Before the AI Impact Summit in Delhi, child safety and AI governance were often treated as related but distinct policy domains — the former a matter for child protection specialists and platform regulators, the latter a matter for competition economists and national security advisers. Emmanuel Macron changed this. Through the force of his argument and the specificity of his evidence, he established in Delhi that child safety is not an application of AI governance but its most fundamental test. The two cannot be separated.
The inseparability is most visible in the statistics Macron cited. Research by Unicef and Interpol found that 1.2 million children in 11 countries had been victimised by AI-generated explicit deepfakes in a single year. This crisis was not produced by bad actors misusing otherwise safe technology — it was produced by AI systems developed without adequate safety requirements, deployed on platforms without adequate accountability mechanisms and operating in a legal environment without adequate enforcement. It is, at every level, a governance failure.
Macron’s policy response treats it as such. France’s proposed ban on social media for under-15s is a governance intervention in a space that has previously been governed inadequately. His G7 presidency agenda will push for international standards that treat child safety as a core AI governance requirement rather than an optional extra. He called for platforms and governments to work together under enforceable frameworks — acknowledging that the governance failure is systemic rather than incidental, and requires systemic remedies.
His defence of European regulation was inseparable from his child safety argument.
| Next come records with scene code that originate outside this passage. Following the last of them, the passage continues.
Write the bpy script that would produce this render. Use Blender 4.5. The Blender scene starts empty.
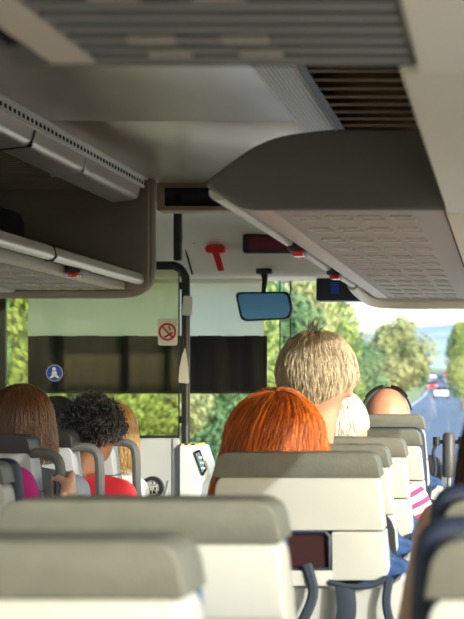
import bpy, bmesh, math, random
from mathutils import Vector, Matrix, noise
sc = bpy.context.scene
C = sc.collection
PI = math.pi
E = 1.30                      # eye height above the coach floor
F = 1900.0                    # focal length in pixels of the 464x619 frame

# ------------------------------------------------------------------ camera
cd = bpy.data.cameras.new('camera')
cam = bpy.data.objects.new('camera', cd); C.objects.link(cam)
cam.location = (0, 0, E); cam.rotation_euler = (PI/2, 0, 0)
cd.sensor_fit = 'VERTICAL'; cd.sensor_height = 36.0; cd.sensor_width = 36.0
cd.lens = 36.0*F/619
cd.shift_x = -(505-232)/619; cd.shift_y = (385-309.5)/619
cd.clip_start = .05; cd.clip_end = 6000
cd.dof.use_dof = True; cd.dof.focus_distance = 6.3; cd.dof.aperture_fstop = 8.6
sc.camera = cam
sc.view_settings.view_transform = 'Standard'; sc.view_settings.look = 'None'
sc.view_settings.gamma = 1; sc.view_settings.use_curve_mapping = False
sc.view_settings.exposure = 0.58
sc.cycles.use_denoising = True
sc.cycles.sample_clamp_indirect = 6
sc.cycles.caustics_reflective = False; sc.cycles.caustics_refractive = False
sc.cycles.transparent_max_bounces = 12
sc.cycles.max_bounces = 8

# ------------------------------------------------------------------ sky and sun
SUN_DIR = Vector((-1.0, .95, -.32)).normalized()      # travel direction of the light
w = bpy.data.worlds.new('world'); sc.world = w; w.use_nodes = True
nt = w.node_tree; nt.nodes.clear()
sky = nt.nodes.new('ShaderNodeTexSky'); sky.sky_type = 'NISHITA'; sky.sun_disc = False
sky.sun_elevation = math.asin(-SUN_DIR.z)*1.6; sky.sun_rotation = math.atan2(-SUN_DIR.x, -SUN_DIR.y)
sky.air_density = 1.0; sky.dust_density = 2.5; sky.ozone_density = 1.5
bg = nt.nodes.new('ShaderNodeBackground'); bg.inputs[1].default_value = .62
ow = nt.nodes.new('ShaderNodeOutputWorld')
warm = nt.nodes.new('ShaderNodeMix'); warm.data_type = 'RGBA'; warm.blend_type = 'MULTIPLY'; warm.inputs[0].default_value = 1; warm.inputs[7].default_value = (1, .965, .97, 1)
nt.links.new(sky.outputs[0], warm.inputs[6]); nt.links.new(warm.outputs[2], bg.inputs[0]); nt.links.new(bg.outputs[0], ow.inputs[0])
sl = bpy.data.lights.new('sun', 'SUN'); sl.energy = 3.8; sl.angle = .012; sl.color = (1, .94, .86)
so = bpy.data.objects.new('sun', sl); C.objects.link(so)
so.rotation_euler = SUN_DIR.to_track_quat('-Z', 'Y').to_euler()

# ------------------------------------------------------------------ materials
def mat(name, col, rough=.6, metal=0, bump=0, bscale=60, var=0, vscale=8, spec=.5, stretch=None, sheen=0, coat=0, emit=None, es=0, trans=0):
    m = bpy.data.materials.new(name); m.use_nodes = True
    n = m.node_tree.nodes; L = m.node_tree.links; p = n['Principled BSDF']
    p.inputs['Base Color'].default_value = (*col, 1); p.inputs['Roughness'].default_value = rough
    p.inputs['Metallic'].default_value = metal; p.inputs['Specular IOR Level'].default_value = spec
    if sheen: p.inputs['Sheen Weight'].default_value = sheen
    if coat: p.inputs['Coat Weight'].default_value = coat
    if emit: p.inputs['Emission Color'].default_value = (*emit, 1); p.inputs['Emission Strength'].default_value = es
    if bump or var:
        tc = n.new('ShaderNodeTexCoord'); mp = n.new('ShaderNodeMapping')
        L.new(tc.outputs['Object'], mp.inputs[0])
        if stretch: mp.inputs['Scale'].default_value = stretch
    if var:
        t = n.new('ShaderNodeTexNoise'); t.inputs['Scale'].default_value = vscale; t.inputs['Detail'].default_value = 5
        L.new(mp.outputs[0], t.inputs[0])
        r = n.new('ShaderNodeValToRGB')
        r.color_ramp.elements[0].position = .3; r.color_ramp.elements[1].position = .7
        r.color_ramp.elements[0].color = (*[c*(1-var) for c in col], 1)
        r.color_ramp.elements[1].color = (*[min(1, c*(1+var)) for c in col], 1)
        L.new(t.outputs[0], r.inputs[0]); L.new(r.outputs[0], p.inputs['Base Color'])
    if bump:
        t = n.new('ShaderNodeTexNoise'); t.inputs['Scale'].default_value = bscale; t.inputs['Detail'].default_value = 4
        L.new(mp.outputs[0], t.inputs[0])
        b = n.new('ShaderNodeBump'); b.inputs['Strength'].default_value = bump; b.inputs['Distance'].default_value = .01
        L.new(t.outputs[0], b.inputs['Height']); L.new(b.outputs[0], p.inputs['Normal'])
    return m

def glass(name, tint, refl=1.0):
    m = bpy.data.materials.new(name); m.use_nodes = True
    n = m.node_tree.nodes; L = m.node_tree.links; n.clear()
    o = n.new('ShaderNodeOutputMaterial'); mx = n.new('ShaderNodeMixShader')
    tr = n.new('ShaderNodeBsdfTransparent'); tr.inputs[0].default_value = (*tint, 1)
    gl = n.new('ShaderNodeBsdfGlossy'); gl.inputs['Roughness'].default_value = .02
    fr = n.new('ShaderNodeLayerWeight'); fr.inputs[0].default_value = .5
    pw = n.new('ShaderNodeMath'); pw.operation = 'POWER'; pw.inputs[1].default_value = 4.0
    mt = n.new('ShaderNodeMath'); mt.operation = 'MULTIPLY_ADD'; mt.inputs[1].default_value = .7; mt.inputs[2].default_value = .045*refl
    L.new(fr.outputs['Facing'], pw.inputs[0]); L.new(pw.outputs[0], mt.inputs[0]); L.new(mt.outputs[0], mx.inputs[0])
    L.new(tr.outputs[0], mx.inputs[1]); L.new(gl.outputs[0], mx.inputs[2]); L.new(mx.outputs[0], o.inputs[0])
    return m

def translucent(name, col, t=.5, holes=0):
    m = bpy.data.materials.new(name); m.use_nodes = True
    n = m.node_tree.nodes; L = m.node_tree.links; n.clear()
    o = n.new('ShaderNodeOutputMaterial'); mx = n.new('ShaderNodeMixShader'); mx.inputs[0].default_value = t
    d = n.new('ShaderNodeBsdfDiffuse'); d.inputs[0].default_value = (*col, 1)
    k = n.new('ShaderNodeBsdfTranslucent'); k.inputs[0].default_value = (*col, 1)
    L.new(d.outputs[0], mx.inputs[1]); L.new(k.outputs[0], mx.inputs[2])
    out = mx
    if holes:
        h = n.new('ShaderNodeMixShader'); h.inputs[0].default_value = holes
        tr = n.new('ShaderNodeBsdfTransparent')
        L.new(mx.outputs[0], h.inputs[1]); L.new(tr.outputs[0], h.inputs[2]); out = h
    L.new(out.outputs[0], o.inputs[0])
    return m

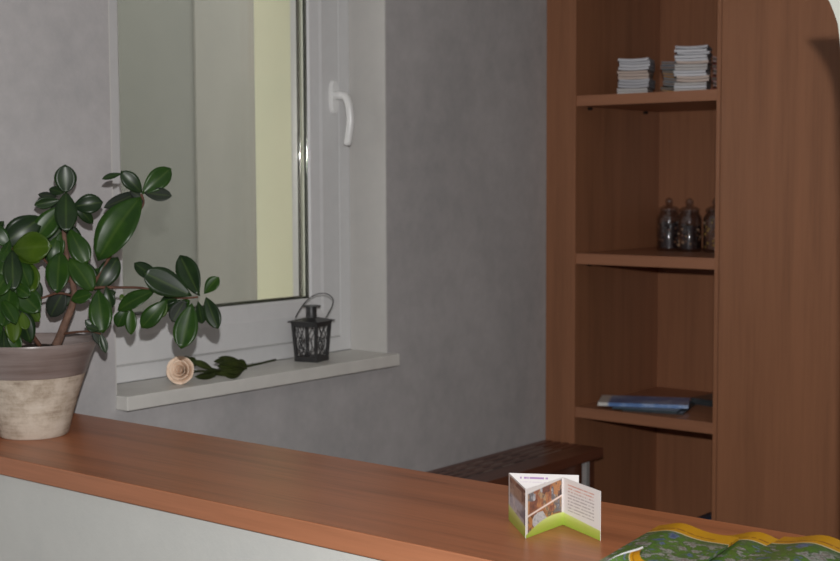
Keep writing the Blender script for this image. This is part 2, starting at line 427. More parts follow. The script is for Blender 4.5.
# ------------------------------------------------------------------ glass jars
def jar(x, y, r, h, fill, cols, label):
    z = SH['b'] + .0003
    j = thing('glass_jar', label, 'jar', (x, y, z), 'glass jars on the middle shelf')
    bm = bmesh.new(); c = (x, y, z)
    lathe(bm, [(0, 0), (r * .93, 0), (r, .005), (r, h * .60), (r * .96, h * .66), (r * .78, h * .71), (r * .72, h * .735), (r * .78, h * .75), (r * .78, h * .765),
               (r * .66, h * .765), (r * .62, h * .73), (r * .86, h * .64), (r * .93, h * .58), (r * .93, .008), (0, .006)], c, 32)
    obj('jar_body', bm, M['jar_glass'], j, smooth=True, angle=50)
    bm = bmesh.new(); s = []
    lathe(bm, [(0, h * .755), (r * .60, h * .755), (r * .60, h * .768), (r * .84, h * .770), (r * .84, h * .79), (r * .62, h * .835), (r * .25, h * .86), (r * .16, h * .872)] +
          [(r * .33 * math.sin(a), h * .93 - r * .33 * math.cos(a)) for a in [PI * k / 10 for k in range(2, 11)]], c, 28)
    obj('stopper', bm, M['jar_glass'], j, smooth=True, angle=50)
    bm = bmesh.new()
    lathe(bm, [(0, .009), (r * .88, .009), (r * .88, fill * .96), (r * .4, fill), (0, fill * .98)], c, 24)
    for f in bm.faces: f.material_index = 0
    for k in range(90):
        a = random.uniform(0, 2 * PI); rr = r * random.uniform(.83, .89); zz = random.uniform(.016, fill - .004)
        if random.random() < .25: rr = r * random.uniform(0, .7); zz = fill - .002
        q = bmesh.ops.create_icosphere(bm, subdivisions=1, radius=random.uniform(.0045, .0075), matrix=Matrix.Translation((x + rr * math.cos(a), y + rr * math.sin(a), z + zz)))
        mi = random.choice((0, 1, 1, 2))
        for f in {f for v in q['verts'] for f in v.link_faces}: f.material_index = mi
    o = obj('contents', bm, cols, j); o['kind'] = 'stuff'
C_dk = plain('dark spice', (.035, .020, .018), .4, var=.4); C_br = plain('brown spice', (.20, .09, .05), .4, var=.3); C_li = plain('light nut', (.50, .32, .18), .4, var=.3)
C_ye = plain('yellow peel', (.42, .27, .06), .5, var=.2)
jar(-2.402, 4.400, .044, .190, .100, [C_dk, C_dk, C_br], 'glass jar of dark contents with ball stopper, leftmost on the middle shelf')
jar(-2.312, 4.385, .044, .188, .095, [C_dk, C_br, C_li], 'glass jar with brown speckled contents, in the middle of the three jars')
jar(-2.218, 4.405, .045, .190, .112, [C_br, C_ye, C_li], 'glass jar with yellowish contents beside the cupboard, rightmost of the three')

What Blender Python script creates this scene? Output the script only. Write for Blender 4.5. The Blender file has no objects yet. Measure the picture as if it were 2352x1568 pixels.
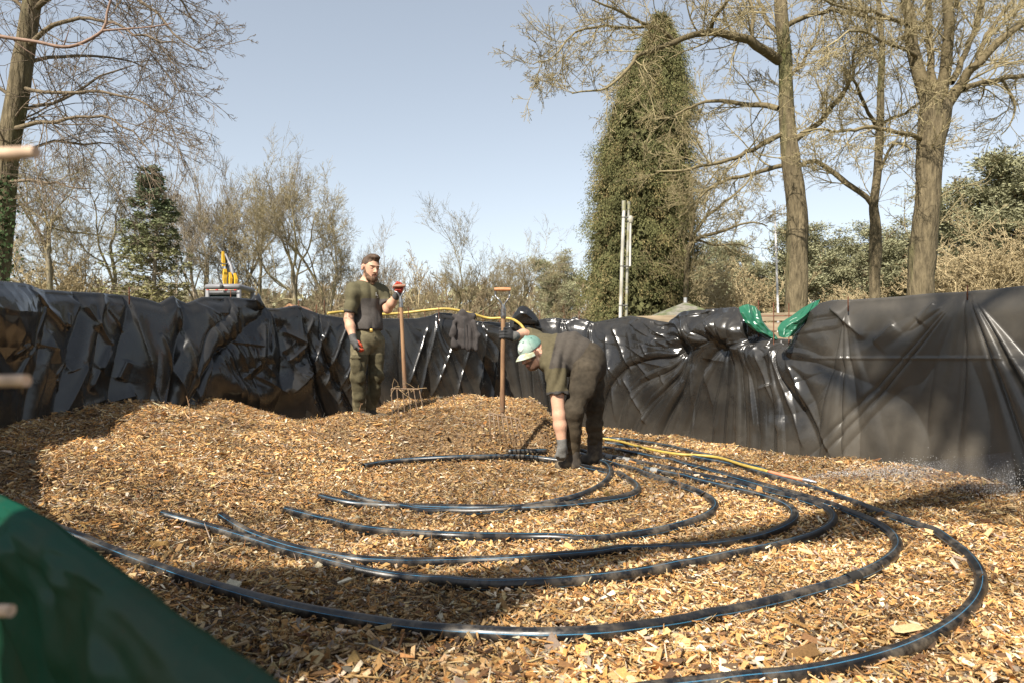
import bpy, math, random
import numpy as np
from mathutils import Vector, Matrix

sc = bpy.context.scene
COL = sc.collection
R = math.radians
# ------------------------------------------------------------------ camera, sky, sun, exposure
CAMZ, HOR, FX = 1.7, 824.0, 1568.0
cam_d = bpy.data.cameras.new('camera'); cam = bpy.data.objects.new('camera', cam_d); COL.objects.link(cam)
cam.location = (0, 0, CAMZ); cam.rotation_euler = (R(90), 0, 0)
cam_d.sensor_width = 36; cam_d.lens = 24; cam_d.shift_y = 40 / 2352
cam_d.clip_start = 0.05; cam_d.clip_end = 2000
cam_d.dof.use_dof = True; cam_d.dof.focus_distance = 5.5; cam_d.dof.aperture_fstop = 5.6
sc.camera = cam
sc.render.resolution_x = 1024; sc.render.resolution_y = 682

TOSUN = Vector((-0.42, -0.74, 0.80)).normalized()
SUN_EL = math.asin(TOSUN.z)
SUN_AZ = math.atan2(TOSUN.x, TOSUN.y)
world = bpy.data.worlds.new('World'); sc.world = world; world.use_nodes = True
wn = world.node_tree.nodes; wl = world.node_tree.links
bg = wn['Background']
sky = wn.new('ShaderNodeTexSky'); sky.sky_type = 'NISHITA'; sky.sun_disc = False
sky.sun_elevation = SUN_EL; sky.sun_rotation = SUN_AZ
sky.altitude = 0; sky.air_density = 1.0; sky.dust_density = 0.4; sky.ozone_density = 1.0
hs = wn.new('ShaderNodeHueSaturation'); hs.inputs['Saturation'].default_value = 0.58; hs.inputs['Hue'].default_value = 0.497; hs.inputs['Value'].default_value = 1.0
gm = wn.new('ShaderNodeGamma'); gm.inputs[1].default_value = 0.75
wl.new(sky.outputs[0], gm.inputs[0]); wl.new(gm.outputs[0], hs.inputs['Color']); wl.new(hs.outputs[0], bg.inputs[0])
bg.inputs[1].default_value = 0.135
sun_d = bpy.data.lights.new('sun', 'SUN'); sun_d.energy = 5.0; sun_d.angle = R(0.5); sun_d.color = (1.0, 0.93, 0.82)
sun = bpy.data.objects.new('sun', sun_d); COL.objects.link(sun)
sun.rotation_euler = TOSUN.to_track_quat('Z', 'Y').to_euler()
sc.view_settings.view_transform = 'Standard'; sc.view_settings.look = 'None'
sc.view_settings.exposure = 0.95; sc.view_settings.gamma = 1.0; sc.view_settings.use_curve_mapping = False

def at(px, py, d):
    return np.array([(px - 1176) / FX * d, d, CAMZ - (py - HOR) / FX * d])

# ------------------------------------------------------------------ helpers
def tag(o, label=None, cat=None, group=None, kind=None):
    if label: o['label'] = label
    if cat: o['category'] = cat
    if group: o['group'] = group
    if kind: o['kind'] = kind
    return o
def empty(name, loc=(0, 0, 0), label=None, cat=None, group=None, rz=0):
    o = bpy.data.objects.new(name, None); COL.objects.link(o); o.location = loc; o.rotation_euler = (0, 0, rz)
    o.empty_display_size = .1
    return tag(o, label, cat, group)
def build(name, V, F, mat, parent=None, smooth=True, col=None, uv=None, world_space=True):
    """V (n,3); F ndarray (m,k) or list of ndarrays; col per-vertex (n,3); uv per-loop (for the one array)"""
    V = np.asarray(V, dtype=np.float32)
    if parent is not None and world_space:
        q = parent
        while q is not None: V = V - np.array(q.location, dtype=np.float32); q = q.parent
    Fs = F if isinstance(F, list) else [F]
    Fs = [np.asarray(f, dtype=np.int32) for f in Fs if len(f)]
    me = bpy.data.meshes.new(name)
    me.vertices.add(len(V)); me.vertices.foreach_set('co', V.ravel())
    nl = sum(f.size for f in Fs); npoly = sum(len(f) for f in Fs)
    me.loops.add(nl); me.loops.foreach_set('vertex_index', np.concatenate([f.ravel() for f in Fs]))
    me.polygons.add(npoly)
    st = []; o = 0
    for f in Fs:
        st.append(o + np.arange(len(f)) * f.shape[1]); o += f.size
    me.polygons.foreach_set('loop_start', np.concatenate(st).astype(np.int32))
    me.polygons.foreach_set('use_smooth', np.full(npoly, smooth))
    if uv is not None:
        l = me.uv_layers.new(name='UVMap'); l.data.foreach_set('uv', np.asarray(uv, dtype=np.float32).ravel())
    me.update(calc_edges=True)
    if col is not None:
        c = np.ones((len(V), 4), dtype=np.float32); c[:, :3] = col
        a = me.color_attributes.new('Col', 'FLOAT_COLOR', 'POINT'); a.data.foreach_set('color', c.ravel())
    if mat: me.materials.append(mat)
    ob = bpy.data.objects.new(name, me); COL.objects.link(ob)
    if parent is not None: ob.parent = parent
    return ob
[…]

The EU’s AI Act’s requirements for transparency, accountability and safety assessments are, in Macron’s framing, the kinds of governance mechanisms that would make the documented harm to children less likely. The American critique of these requirements as hostile to innovation looks very different when placed alongside the documented consequences of their absence.
The breakthrough in Delhi is that this connection — between AI governance quality and child safety outcomes — is now part of the mainstream international debate. Guterres made it explicitly. Modi made it implicitly. Altman acknowledged it tentatively. Macron made it compellingly and repeatedly. Going forward, proposals for AI governance that do not address child safety will face the question of why not — a question that is difficult to answer without appearing indifferent to children’s welfare. That is Macron’s breakthrough, and it will outlast the summit.